This past weekend saw the annual central bank conference at Jackson Hole, Wyoming.  The Economic Policy Symposium is one of the longest-standing central banking conferences in the world, bringing together economists, financial markets participants, academics, and central bankers from around the world.    

To foster the open discussion that the symposium is known for, attendance is limited to about 120 people, but due to the importance to the market of better understanding the mindset of key central bankers, media from around the world report on the event.    

This year’s event was different than most as most global central banks went into this meeting thinking about tightening, after more than half a decade of loosening policy.  News articles in the lead up to the event this year focused on what Janet Yellen would say in what may be her last speech at the symposium as the Governor of the Fed, as Trump has been quite vocal about his dislike of Yellen’s actions as a central banker.  The market expectations going into the meeting were high that Yellen would give an indication that tightening was going to happen faster than was being priced in.  

In the end, monetary policy wasn’t a major focus during the three-day gathering.  When it was discussed, the messages from the Federal Reserve and the European Central Bank stressed their gradual approaches to unwinding emergency-era stimulus as global growth picks up.  

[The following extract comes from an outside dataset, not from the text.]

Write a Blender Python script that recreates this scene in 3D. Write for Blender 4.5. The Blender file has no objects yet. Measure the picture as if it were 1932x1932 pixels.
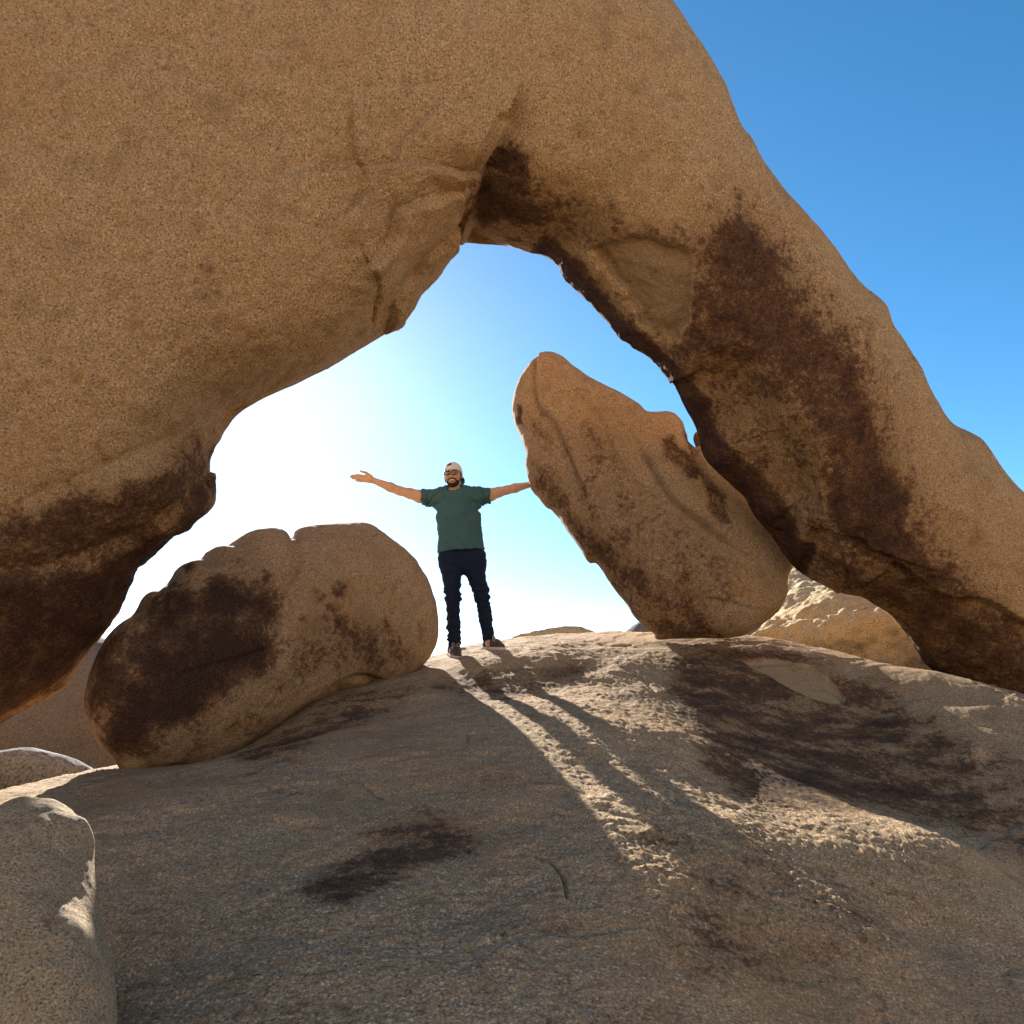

Instead policy makers talked at length about the pros and cons of free trade and the safety net created since the 2008 financial market meltdown, which Trump wants to roll back.  Britain’s vote to leave the EU, the growth of populism, and what these may mean for the future of global growth were also focuses of the event.  

The threat posed by protectionism, which Draghi characterized as a ‘serious risk for continued productivity growth in the global economy’, was a key theme in the meeting, because weak GDP gains curb how high central banks can raise rates, thereby limiting how far they can cut rates to fight a recession in future.  

The global economy is in the best shape in a decade, with the Euro area, the US, and Japan all growing at between 2.0 – 2.2% annualized.   This is slow and steady growth, but given the lack of focus on monetary policy, and the concerns voiced about the headwinds to continued global growth, the market took the meeting as a message that monetary policy from the developed world’s central banks will remain accommodative, and any tightening of these policies will proceed with caution, as central bankers keep an eye on fiscal policy to gauge the direction of global growth.

Chart: US Dollar Index   
big picture 17.08.29

Source: Bloomberg  

With no sign that the Fed is guaranteed to tighten again in 2017, at the time of writing, the US Dollar index has lost 1.2% since the meeting’s start on Friday, contributing to the 11% decline since January of this year.  The market will now focus on economic data releases to see if inflation will start to show signs of increasing.